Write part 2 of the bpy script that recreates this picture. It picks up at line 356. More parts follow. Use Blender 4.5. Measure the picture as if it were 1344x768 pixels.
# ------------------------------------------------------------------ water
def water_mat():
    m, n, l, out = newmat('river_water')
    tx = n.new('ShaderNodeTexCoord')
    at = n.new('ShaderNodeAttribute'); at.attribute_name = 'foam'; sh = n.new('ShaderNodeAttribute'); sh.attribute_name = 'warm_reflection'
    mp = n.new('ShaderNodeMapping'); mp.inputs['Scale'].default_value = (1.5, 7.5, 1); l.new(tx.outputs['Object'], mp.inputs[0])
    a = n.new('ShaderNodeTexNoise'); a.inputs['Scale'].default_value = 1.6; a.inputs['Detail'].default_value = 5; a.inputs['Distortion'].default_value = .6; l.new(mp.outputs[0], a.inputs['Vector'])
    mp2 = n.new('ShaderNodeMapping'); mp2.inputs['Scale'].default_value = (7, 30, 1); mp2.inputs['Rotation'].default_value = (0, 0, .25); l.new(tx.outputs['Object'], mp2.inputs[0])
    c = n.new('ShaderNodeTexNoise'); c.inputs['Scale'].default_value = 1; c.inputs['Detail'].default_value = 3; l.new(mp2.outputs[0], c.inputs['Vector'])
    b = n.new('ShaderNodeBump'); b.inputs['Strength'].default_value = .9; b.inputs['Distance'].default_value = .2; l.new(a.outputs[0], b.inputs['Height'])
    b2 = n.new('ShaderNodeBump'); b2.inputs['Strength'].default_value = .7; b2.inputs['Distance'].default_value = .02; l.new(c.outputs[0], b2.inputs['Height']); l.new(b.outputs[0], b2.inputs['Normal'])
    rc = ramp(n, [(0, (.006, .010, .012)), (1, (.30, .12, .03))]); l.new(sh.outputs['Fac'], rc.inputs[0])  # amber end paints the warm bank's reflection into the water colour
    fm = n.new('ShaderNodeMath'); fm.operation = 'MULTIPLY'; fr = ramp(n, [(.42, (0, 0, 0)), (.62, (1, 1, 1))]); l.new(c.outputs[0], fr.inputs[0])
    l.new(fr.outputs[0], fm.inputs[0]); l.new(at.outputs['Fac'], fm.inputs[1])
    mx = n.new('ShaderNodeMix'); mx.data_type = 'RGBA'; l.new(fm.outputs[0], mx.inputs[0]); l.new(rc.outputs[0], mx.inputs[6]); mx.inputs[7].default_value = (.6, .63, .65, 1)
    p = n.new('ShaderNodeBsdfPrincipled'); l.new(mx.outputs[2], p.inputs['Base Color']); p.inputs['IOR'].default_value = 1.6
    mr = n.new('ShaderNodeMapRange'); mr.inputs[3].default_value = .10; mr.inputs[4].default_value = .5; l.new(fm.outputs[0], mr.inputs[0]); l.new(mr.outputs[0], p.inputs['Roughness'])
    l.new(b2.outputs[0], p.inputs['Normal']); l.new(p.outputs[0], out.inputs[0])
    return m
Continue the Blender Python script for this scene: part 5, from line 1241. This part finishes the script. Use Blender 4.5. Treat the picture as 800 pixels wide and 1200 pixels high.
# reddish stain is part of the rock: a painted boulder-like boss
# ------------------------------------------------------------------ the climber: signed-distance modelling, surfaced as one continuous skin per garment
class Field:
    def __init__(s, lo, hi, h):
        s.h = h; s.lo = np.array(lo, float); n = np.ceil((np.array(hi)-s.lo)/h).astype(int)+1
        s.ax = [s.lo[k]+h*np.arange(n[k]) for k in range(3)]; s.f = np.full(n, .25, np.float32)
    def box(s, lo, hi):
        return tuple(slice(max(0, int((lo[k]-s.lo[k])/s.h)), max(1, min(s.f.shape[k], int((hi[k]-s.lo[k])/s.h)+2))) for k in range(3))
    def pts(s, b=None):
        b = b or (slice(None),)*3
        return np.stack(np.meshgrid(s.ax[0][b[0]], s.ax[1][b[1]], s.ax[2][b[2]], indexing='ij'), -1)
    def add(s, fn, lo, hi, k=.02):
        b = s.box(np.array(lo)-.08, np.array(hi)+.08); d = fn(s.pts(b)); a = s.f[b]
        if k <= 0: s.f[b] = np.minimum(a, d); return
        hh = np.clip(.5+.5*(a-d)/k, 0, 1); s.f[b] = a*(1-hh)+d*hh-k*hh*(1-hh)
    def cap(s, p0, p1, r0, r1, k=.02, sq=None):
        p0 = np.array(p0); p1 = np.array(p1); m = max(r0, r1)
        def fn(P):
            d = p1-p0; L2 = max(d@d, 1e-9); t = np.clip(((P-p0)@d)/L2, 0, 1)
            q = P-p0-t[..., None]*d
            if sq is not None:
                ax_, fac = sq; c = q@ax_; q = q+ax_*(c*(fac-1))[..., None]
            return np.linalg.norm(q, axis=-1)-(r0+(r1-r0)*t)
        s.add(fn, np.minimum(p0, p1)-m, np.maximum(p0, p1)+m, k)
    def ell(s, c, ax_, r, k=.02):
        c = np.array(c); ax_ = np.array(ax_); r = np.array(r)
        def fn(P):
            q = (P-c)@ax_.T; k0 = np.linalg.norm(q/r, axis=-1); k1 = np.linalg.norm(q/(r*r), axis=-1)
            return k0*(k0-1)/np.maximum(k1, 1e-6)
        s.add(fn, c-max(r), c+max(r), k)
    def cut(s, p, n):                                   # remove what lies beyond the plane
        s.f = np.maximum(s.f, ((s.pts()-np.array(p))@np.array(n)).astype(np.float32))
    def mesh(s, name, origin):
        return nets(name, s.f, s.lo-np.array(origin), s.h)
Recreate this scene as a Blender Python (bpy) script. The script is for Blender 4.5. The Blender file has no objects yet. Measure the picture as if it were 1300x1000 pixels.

§ What is expected: Transcribe the material exactly as it reads.

§ Task answer:
Write part 2 of the bpy script that recreates this picture. It picks up at line 356. More parts follow. Use Blender 4.5. Measure the picture as if it were 1344x768 pixels.
# ------------------------------------------------------------------ water
def water_mat():
    m, n, l, out = newmat('river_water')
    tx = n.new('ShaderNodeTexCoord')
    at = n.new('ShaderNodeAttribute'); at.attribute_name = 'foam'; sh = n.new('ShaderNodeAttribute'); sh.attribute_name = 'warm_reflection'
    mp = n.new('ShaderNodeMapping'); mp.inputs['Scale'].default_value = (1.5, 7.5, 1); l.new(tx.outputs['Object'], mp.inputs[0])
    a = n.new('ShaderNodeTexNoise'); a.inputs['Scale'].default_value = 1.6; a.inputs['Detail'].default_value = 5; a.inputs['Distortion'].default_value = .6; l.new(mp.outputs[0], a.inputs['Vector'])
    mp2 = n.new('ShaderNodeMapping'); mp2.inputs['Scale'].default_value = (7, 30, 1); mp2.inputs['Rotation'].default_value = (0, 0, .25); l.new(tx.outputs['Object'], mp2.inputs[0])
    c = n.new('ShaderNodeTexNoise'); c.inputs['Scale'].default_value = 1; c.inputs['Detail'].default_value = 3; l.new(mp2.outputs[0], c.inputs['Vector'])
    b = n.new('ShaderNodeBump'); b.inputs['Strength'].default_value = .9; b.inputs['Distance'].default_value = .2; l.new(a.outputs[0], b.inputs['Height'])
    b2 = n.new('ShaderNodeBump'); b2.inputs['Strength'].default_value = .7; b2.inputs['Distance'].default_value = .02; l.new(c.outputs[0], b2.inputs['Height']); l.new(b.outputs[0], b2.inputs['Normal'])
    rc = ramp(n, [(0, (.006, .010, .012)), (1, (.30, .12, .03))]); l.new(sh.outputs['Fac'], rc.inputs[0])  # amber end paints the warm bank's reflection into the water colour
    fm = n.new('ShaderNodeMath'); fm.operation = 'MULTIPLY'; fr = ramp(n, [(.42, (0, 0, 0)), (.62, (1, 1, 1))]); l.new(c.outputs[0], fr.inputs[0])
    l.new(fr.outputs[0], fm.inputs[0]); l.new(at.outputs['Fac'], fm.inputs[1])
    mx = n.new('ShaderNodeMix'); mx.data_type = 'RGBA'; l.new(fm.outputs[0], mx.inputs[0]); l.new(rc.outputs[0], mx.inputs[6]); mx.inputs[7].default_value = (.6, .63, .65, 1)
    p = n.new('ShaderNodeBsdfPrincipled'); l.new(mx.outputs[2], p.inputs['Base Color']); p.inputs['IOR'].default_value = 1.6
    mr = n.new('ShaderNodeMapRange'); mr.inputs[3].default_value = .10; mr.inputs[4].default_value = .5; l.new(fm.outputs[0], mr.inputs[0]); l.new(mr.outputs[0], p.inputs['Roughness'])
    l.new(b2.outputs[0], p.inputs['Normal']); l.new(p.outputs[0], out.inputs[0])
    return m
Continue the Blender Python script for this scene: part 5, from line 1241. This part finishes the script. Use Blender 4.5. Treat the picture as 800 pixels wide and 1200 pixels high.
# reddish stain is part of the rock: a painted boulder-like boss
# ------------------------------------------------------------------ the climber: signed-distance modelling, surfaced as one continuous skin per garment
class Field:
    def __init__(s, lo, hi, h):
        s.h = h; s.lo = np.array(lo, float); n = np.ceil((np.array(hi)-s.lo)/h).astype(int)+1
        s.ax = [s.lo[k]+h*np.arange(n[k]) for k in range(3)]; s.f = np.full(n, .25, np.float32)
    def box(s, lo, hi):
        return tuple(slice(max(0, int((lo[k]-s.lo[k])/s.h)), max(1, min(s.f.shape[k], int((hi[k]-s.lo[k])/s.h)+2))) for k in range(3))
    def pts(s, b=None):
        b = b or (slice(None),)*3
        return np.stack(np.meshgrid(s.ax[0][b[0]], s.ax[1][b[1]], s.ax[2][b[2]], indexing='ij'), -1)
    def add(s, fn, lo, hi, k=.02):
        b = s.box(np.array(lo)-.08, np.array(hi)+.08); d = fn(s.pts(b)); a = s.f[b]
        if k <= 0: s.f[b] = np.minimum(a, d); return
        hh = np.clip(.5+.5*(a-d)/k, 0, 1); s.f[b] = a*(1-hh)+d*hh-k*hh*(1-hh)
    def cap(s, p0, p1, r0, r1, k=.02, sq=None):
        p0 = np.array(p0); p1 = np.array(p1); m = max(r0, r1)
        def fn(P):
            d = p1-p0; L2 = max(d@d, 1e-9); t = np.clip(((P-p0)@d)/L2, 0, 1)
            q = P-p0-t[..., None]*d
            if sq is not None:
                ax_, fac = sq; c = q@ax_; q = q+ax_*(c*(fac-1))[..., None]
            return np.linalg.norm(q, axis=-1)-(r0+(r1-r0)*t)
        s.add(fn, np.minimum(p0, p1)-m, np.maximum(p0, p1)+m, k)
    def ell(s, c, ax_, r, k=.02):
        c = np.array(c); ax_ = np.array(ax_); r = np.array(r)
        def fn(P):
            q = (P-c)@ax_.T; k0 = np.linalg.norm(q/r, axis=-1); k1 = np.linalg.norm(q/(r*r), axis=-1)
            return k0*(k0-1)/np.maximum(k1, 1e-6)
        s.add(fn, c-max(r), c+max(r), k)
    def cut(s, p, n):                                   # remove what lies beyond the plane
        s.f = np.maximum(s.f, ((s.pts()-np.array(p))@np.array(n)).astype(np.float32))
    def mesh(s, name, origin):
        return nets(name, s.f, s.lo-np.array(origin), s.h)
Recreate this scene as a Blender Python (bpy) script. The script is for Blender 4.5. The Blender file has no objects yet. Measure the picture as if it were 1300x1000 pixels.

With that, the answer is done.